Currently under construction near WAB, the new French International School of Beijing is being built with blocking smog in mind, a move that can’t come soon enough for parents and students who are anxious about pollution levels that make last APEC Blue feel like a distant memory.
The new campus for the French School will include a cutting edge ventilation system designed to pump "filtered and purified air into every classroom and the rest of the building," according to a recent South China Morning Post story.
That system will be further augmented by a high-tech pressurization system that will constantly increase the air pressure in classrooms, so that pollution will be staved off "even if the doors were open.”
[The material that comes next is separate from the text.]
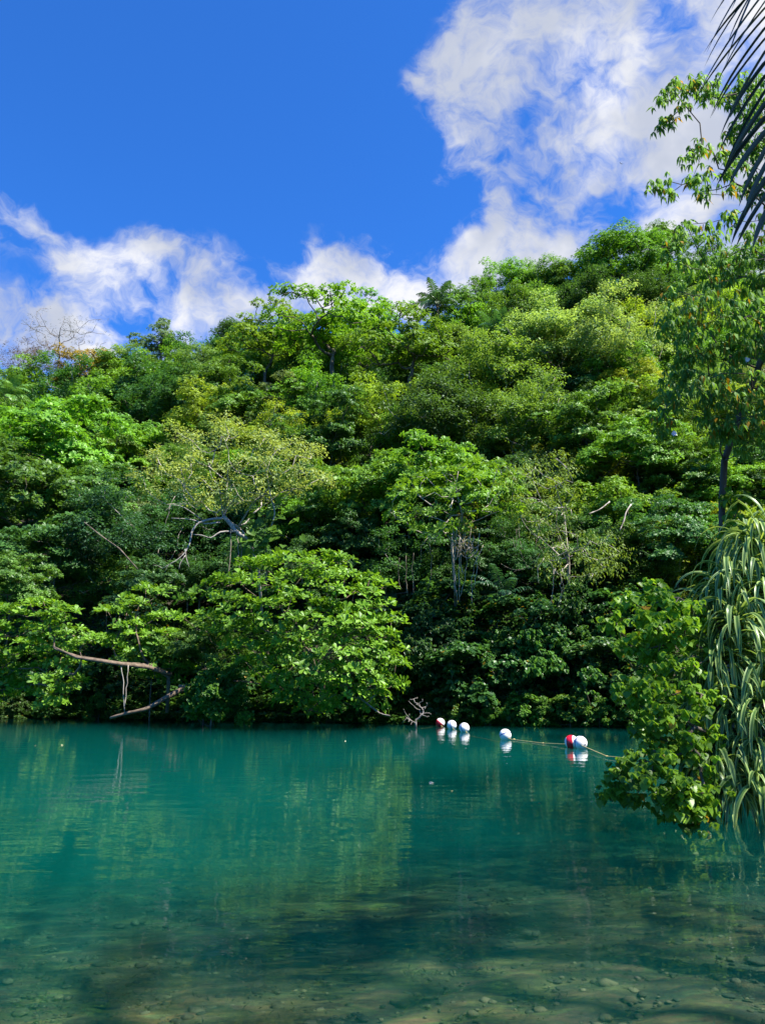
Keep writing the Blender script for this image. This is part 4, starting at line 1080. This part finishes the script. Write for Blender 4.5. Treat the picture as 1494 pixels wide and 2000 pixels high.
for (hp, L, n) in heads:
    rb = Ribbons(); c = P(*hp) - b
    n = int(n * 1.35)
    for i in range(n):
        a = i * 2.4 + rp_.uniform(-.3, .3); f = i / n
        el = np.interp(f, [0, .25, 1], [1.35, .9, -.05]) + rp_.uniform(-.2, .2)
        d = np.array((math.cos(a) * math.cos(el), math.sin(a) * math.cos(el), math.sin(el)))
        kneel = (rp_.integers(3, 7), rp_.uniform(.4, 1.1)) if rp_.random() < .45 else None
        rb.add(c + d * .04, d, L * rp_.uniform(.75, 1.15), .062 * rp_.uniform(.65, 1.25), 10, rp_.uniform(1.6, 3.8), fold=.20, tw=rp_.uniform(-1.2, 1.2), kneel=kneel, base=.8)
    link_mesh('leaf_head', rb.mesh('screw_pine_leaves', M_PAND), root, (.32, .47, .165))

# ------------------------------------------------------------------ coconut palm whose frond hangs into the top corner
rk = np.random.default_rng(99)
root = empty('coconut_palm', (5.2, 4.6, .3)); tag(root, "coconut palm whose dark frond hangs into the top corner of the picture", 'palm tree')
b = np.array((5.2, 4.6, .3)); g = Geo()
topk = np.array((4.9, 5.2, 8.6)) - b
q = [np.array((0,0,-.5)) * (1 - f) + topk * f + np.array((.35 * math.sin(f * 3.1), 0, 0)) for f in np.linspace(0, 1, 12)]
g.tube(q, np.linspace(.19, .12, 12), 10); link_mesh('trunk', g.mesh('coconut_trunk', M_BARK), root)
def kfrond(pts, nl, leafL, W, droop, hang=None):
    """frond along given rachis points"""
    rb = Ribbons(); gg = Geo(); q = np.array([np.array(p, float) - b for p in pts]); k = len(q); tt = np.linspace(0, k - 1, 40)
    q = np.stack([np.interp(tt, range(k), q[:, i]) for i in range(3)], -1)
    for _ in range(12): q[1:-1] = (q[:-2] + q[1:-1] * 2 + q[2:]) / 4
    tan = nrm(np.gradient(q, axis=0)); gg.tube(q, np.linspace(.024, .005, 40), 6)
    for j in range(nl):
        f = .10 + .9 * (j + .5) / nl; ix = f * 39; i0 = min(int(ix), 38); t = ix - i0
        p = q[i0] * (1 - t) + q[i0 + 1] * t; a = tan[i0]
        sd = np.cross(a, np.array((0, 0, 1.0))); sd /= max(np.linalg.norm(sd), 1e-6); up = np.cross(sd, a)
        ll = leafL * (math.sin(math.pi * min(1, .25 + f * .70)) ** .5) * rk.uniform(.88, 1.1)
        for sg in (-1, 1):
            dd = sd * sg * .9 + a * (.55 + .4 * f) + np.array((0, 0, -.35)) + rk.normal(0, .05, 3)
            if hang is not None: dd = np.array((sg * .60, rk.uniform(-.12, .2), -.74 + (.25 if sg > 0 else 0))) + a * hang + rk.normal(0, .10, 3)
            rb.add(p, dd, ll, W * rk.uniform(.8, 1.15), 8, droop * rk.uniform(.7, 1.3), fold=.22, up=up, base=.5)
    fr = link_mesh('frond', gg.mesh('frond_rachis', M_BARK), root)
    link_mesh('leaflets', rb.mesh('frond_leaflets', M_FROND), fr, (.022, .038, .018))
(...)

The new school, which broke ground recently and is due to open for students in the spring of 2016, is yet another of Beijing’s international schools that are taking advanced measures to provide pollution protection for their students.
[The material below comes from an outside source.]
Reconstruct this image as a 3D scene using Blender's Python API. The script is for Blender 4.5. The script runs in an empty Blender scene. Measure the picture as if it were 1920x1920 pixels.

This past February, CNN ran a story about The International School of Beijing’s installation of two $5 million domes designed to shield off outdoor play areas from smog, which it said allowed "students to play and exercise year-round.” The article added that the domes, while costly, were satisfactory to the school’s administration and students body because "until the skies clear, life in the bubble seems surprisingly good.”
WAB, BSB Shunyi and Dulwich College have also taken the plunge to introduce anti-pollution domes for their students.
The SCMP piece noted that other local schools, like Harrow, have also installed air purifying technology in their classrooms.
However, the architect of The French International School’s expansion, Jacques Ferrier, said that its simply not possible to make buildings 100% impenetrable to smog. "The problem of air pollution in Beijing can’t be treated by architecture alone. It has to be addressed at an urban scale, with cleaner factories, a huge incentive for electric vehicles and better public transport systems."
Until such broader solutions are reached, a French Embassy spokesperson told The Global Times that the French School’s new filtration system will be indispensable because: “… [it]will ensure optimal sanitary conditions that will allow all pedagogic activities to take place even in the event of an air pollution peak.”
The new campus will be under construction for the next 13 months to complete. Once open, The school’s current three locations in Sanlitun for primary, middle and high school students will close and all students will attend the new facility together.